December was a busy month for the National Labor Relations Board (NLRB), as it issued a number of employer-friendly decisions. From quickie elections to use of email and other systems, the NLRB addressed the following issues, which are effective immediately unless otherwise indicated:

  • Effective April 16, 2020, the 2014 “quickie” collective bargaining election rules are reversed. In the 2014 ruling, the timeline between the filing of a petition and the election was shortened to eight days. The new rule expands that to 14 days. This gives employers more time to raise more issues before an election and the opportunity to campaign.
  • The NLRB overruled 2015 changes governing dues checkoff obligations when a collective bargaining agreement ends, restoring precedent that had been in place since 1962. The NLRB held that an employer’s statutory obligation to check off union dues ends upon expiration of the collective-bargaining agreement containing the checkoff provision.

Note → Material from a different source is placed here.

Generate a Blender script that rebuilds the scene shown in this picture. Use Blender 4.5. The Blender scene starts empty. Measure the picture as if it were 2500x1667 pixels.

  • The NLRB went on to hold that work rules requiring confidentiality during the course of workplace investigations are presumptively lawful. In the past, employers had to prove, on a case-by-case basis, that the integrity of an investigation would be compromised without confidentiality. This improperly placed the burden on the employer to determine whether its interests in preserving the integrity of an investigation outweighed employee Section 7 rights, contrary to both Supreme Court and NLRB precedent.
  • Finally, the NLRB restored an employer’s right to restrict employee nonwork use of its information technology and email systems to which those systems are put, as long as it does not discriminate against union or other protected concerted communications. In the past, the NLRB held that employees who had been given access to their employer’s email system for work-related purposes had a presumptive right to use that system, on nonworking time, for communications.

The NLRB enforces the National Labor Relations Act (NLRA), which protects employees’ freedom of association, self-organization, and designation of representatives of their own choosing, and to negotiate the terms and conditions of their employment or other mutual aid or protection. The NLRA applies to non-unionized workplaces as well as unionized ones.